8 comments on “Unreal VMWare

Pablo says:

Cool! The issue with not being able to play full window is probably either not enough video memory (you might need more physical machine memory to fix the virtual video memory) or the video card emulation doesn’t support it (or is set to a non-supported card type — maybe you can set the video card to something more souped-up?).

Oh man, I loves me some Unreal Tournament. I just got Fusion on my Macbook and have been wondering how well it does with PC games (Parallels, you lose!). Too bad about the non-fullscreen gameplay. Hopefully there’s a fix for that (probably a Mac/PC resolution/aspect ration problem). I’m hoping more graphics-intensive games like Battlefield and Call of Duty run okay. If they do, it’s goodbye PC — forever.

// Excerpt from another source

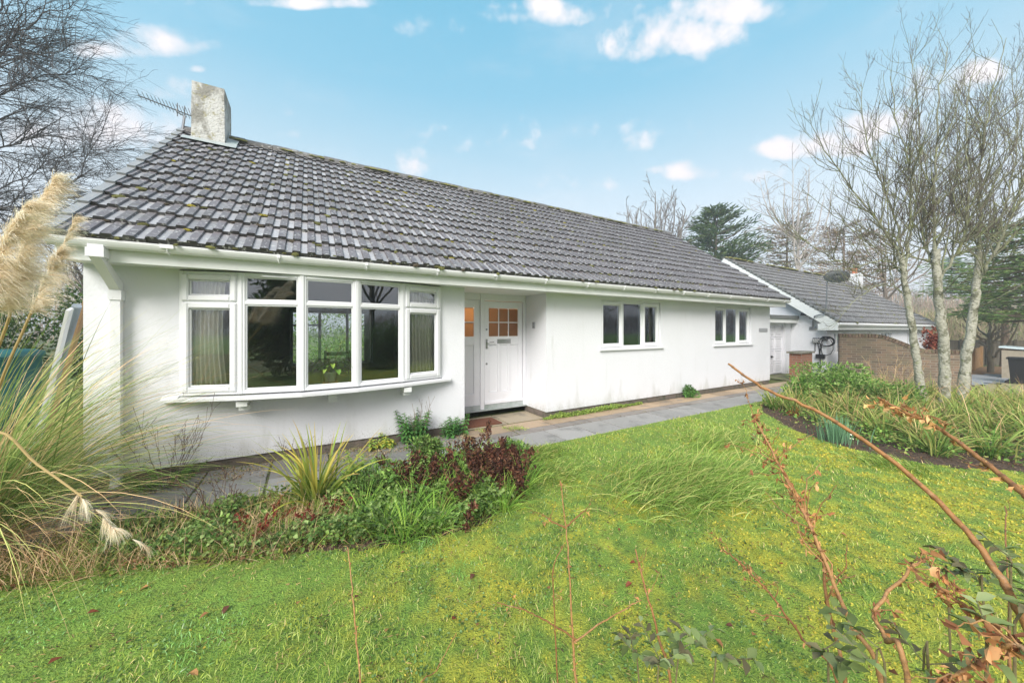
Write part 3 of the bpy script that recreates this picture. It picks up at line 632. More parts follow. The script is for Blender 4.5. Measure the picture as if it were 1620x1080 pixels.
for k in range(7):
    a, b, c, d = outer[k], outer[k + 1], innr[k + 1], innr[k]
    if k in (0, 6): c = np.array([c[0], -.001]); d = np.array([d[0], -.001])
    V_ = [(a[0], a[1], .815), (b[0], b[1], .815), (c[0], c[1], .815), (d[0], d[1], .815), (a[0], a[1], .845), (b[0], b[1], .845), (c[0], c[1], .872), (d[0], d[1], .872)]
    si.add(V_, [(3, 2, 1, 0), (4, 5, 6, 7), (0, 1, 5, 4)] + ([(3, 0, 4, 7)] if k == 0 else []) + ([(1, 2, 6, 5)] if k == 6 else []))
P('sill', si, M['upvc'], baywin)
ra = MB()   # inner head board and board under the bow
for k in range(5):
    a, b = pts[k], pts[k + 1]
    ra.add([(a[0], a[1] + .03, .80), (b[0], b[1] + .03, .80), (b[0], .0, .80), (a[0], .0, .80), (a[0], a[1] + .03, .815), (b[0], b[1] + .03, .815)], [(3, 2, 1, 0), (0, 1, 5, 4)])
P('bow_underside', ra, M['fascia'], baywin)
for x in (-.64, .27, 1.2):
    b = MB(); b.box(x - .05, x + .05, -.27, -.001, .735, .798); b.box(x - .04, x + .06, -.17, -.002, .675, .734); P('corbel', b, M['chimney'] if False else M['fascia'], baywin)
hb = MB(); P('head_vent', (lambda m: (m.box(-.45, -.2, -.318, -.30, 2.2, 2.215), m)[1])(MB()), M['upvc'], baywin)

def flat_window(W_, name, divs, sashes, handles, vents=()):
    x0, x1, z0, z1 = W_; m = MB(); p = (x0, .045); q = (x1, .045); L = x1 - x0
    ring(m, p, q, 0, L, z0, z1, .04, 0, .07)
    for d in divs: bar(m, p, q, d - .025, d + .025, z0 + .04, z1 - .04, .001, .069)
    win = P(name, m, M['upvc']); ed = [.04 - .025] + list(divs) + [L - .04 + .025]
    for k in range(len(ed) - 1): light(win, p, q, ed[k] + .025, ed[k + 1] - .025, z0 + .04, z1 - .04, sashes[k])
    s = MB(); s.box(x0 - .05, x1 + .06, -.045, -.001, z0 - .032, z0 - .0); s.box(x0 + .001, x1 - .001, -.001, .05, z0 - .0, z0 + .006); P('sill', s, M['upvc'], win)
    for (u, z) in handles:
        h = MB(); h.box(x0 + u - .012, x0 + u + .012, .09, .115, z - .03, z + .03); h.tube([(x0 + u, .12, z + .02), (x0 + u, .13, z - .02), (x0 + u - .01, .13, z - .11)], .009, 6); P('handle', h, M['upvc'], win)
    return win
flat_window(W1, 'window', (.66, 1.27), (True, False, True), ((.60, 1.62),))
flat_window(W2, 'window', (.60, 1.17), (True, False, True), ((.53, 1.62),))

# front door and sidelight in the recess
DY = .70; dfm = MB()
DX0, DX1, DZ0, DZ1 = 2.84, 3.67, .20, 2.13
def hb_(mb, x0, x1, z0, z1, y0, y1, ch=.004): bar(mb, (x0, 0), (x1, 0), 0, x1 - x0, z0, z1, y0, y1, ch)
hb_(dfm, 2.151, 2.215, .12, 2.262, DY, DY + .08); hb_(dfm, 2.755, 2.83, .12, 2.262, DY - .012, DY + .08); hb_(dfm, 3.68, 3.739, .12, 2.262, DY - .012, DY + .08)
hb_(dfm, 2.83, 3.68, 2.14, 2.262, DY - .008, DY + .08); hb_(dfm, 2.215, 2.755, 2.14, 2.262, DY, DY + .08)
P('door_frame', dfm, M['paint'])
def panelled(mb, x0, x1, z0, z1, y, glazed_z0, cols, rows, pcols, stile=.095, top=.13, bot=.22, mid=.16):
    T = .045
    hb_(mb, x0, x0 + stile, z0, z1, y, y + T); hb_(mb, x1 - stile, x1, z0, z1, y, y + T)
    hb_(mb, x0 + stile, x1 - stile, z0, z0 + bot, y, y + T); hb_(mb, x0 + stile, x1 - stile, z1 - top, z1, y, y + T); hb_(mb, x0 + stile, x1 - stile, glazed_z0 - mid, glazed_z0, y, y + T)
    W_ = x1 - x0 - 2 * stile; m = .02
    for c in range(1, cols): u = x0 + stile + W_ * c / cols; hb_(mb, u - m / 2, u + m / 2, glazed_z0, z1 - top, y + .006, y + T - .006)
    for r_ in range(1, rows):
        zc = glazed_z0 + (z1 - top - glazed_z0) * r_ / rows
        for c in range(cols):
            a = x0 + stile + W_ * c / cols + (m / 2 if c else 0); b = x0 + stile + W_ * (c + 1) / cols - (m / 2 if c < cols - 1 else 0); hb_(mb, a, b, zc - m / 2, zc + m / 2, y + .007, y + T - .007)
    zt = glazed_z0 - mid; mm = .055
    for c in range(1, pcols): u = x0 + stile + W_ * c / pcols; hb_(mb, u - mm / 2, u + mm / 2, z0 + bot, zt, y + .001, y + T)
    for c in range(pcols):
        a = x0 + stile + W_ * c / pcols + (mm / 2 if c else 0); b = x0 + stile + W_ * (c + 1) / pcols - (mm / 2 if c < pcols - 1 else 0)
        hb_(mb, a, b, z0 + bot, zt, y + .018, y + T - .01); ring(mb, (a, 0), (b, 0), 0, b - a, z0 + bot, zt, .012, y + .008, y + .02, .008)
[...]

I too am using VMware Fusion, and am a huge fan of the original Unreal Tournament. Great tip on the mouse, by the way. I noticed an improvement immediately after changing to generic drivers.

SoZo says:

Thanks for the investigation and the tip. This solution also works for those using parallels. I’ve been able to get the game to open in the entire window by entering full screen and stretching it. However, since 800×600 and 1024×768 were pretty much the native resolutions when the game was originally released, there’s lots of screen “tearing” in higher aspect ratios.

Billy Peaches says:

Hi guys! I just ordered the Unreal Gold PC disc for my 1.87 ghz Intel iMac. I am of course running Windows on my iMac. Anyway, the game plays but the colors are awful and the game skips (is choppy). I have a RadeonX1600 video card with 128 mb of RAM but it is almost like the card is not being recognized when the game is playing. Any suggestions?

Haley says:

Believe it or not, the Unreal Tournament X Preview 3 Beta for OS X on PPC runs just fine on Intels. I’ve been playing it on my MacBook Pro for a year. Just try it – if you can find it. 😉

Preset says:

Hello
I would like to know if you can affiliate you mouse cursor ONLY for VMware, because when I play games, cursor ‘go out” from Windows’screen and become “osx”, that’s not very fun…
Full screen is the same for me, I don’t understand !
Ps: Sorry for my english, I’m french ! 🙂

kevin says:

Thanks! It works! Thanks so much for scouting this out. Great find! I’m playing Day of Defeat on my MacBook.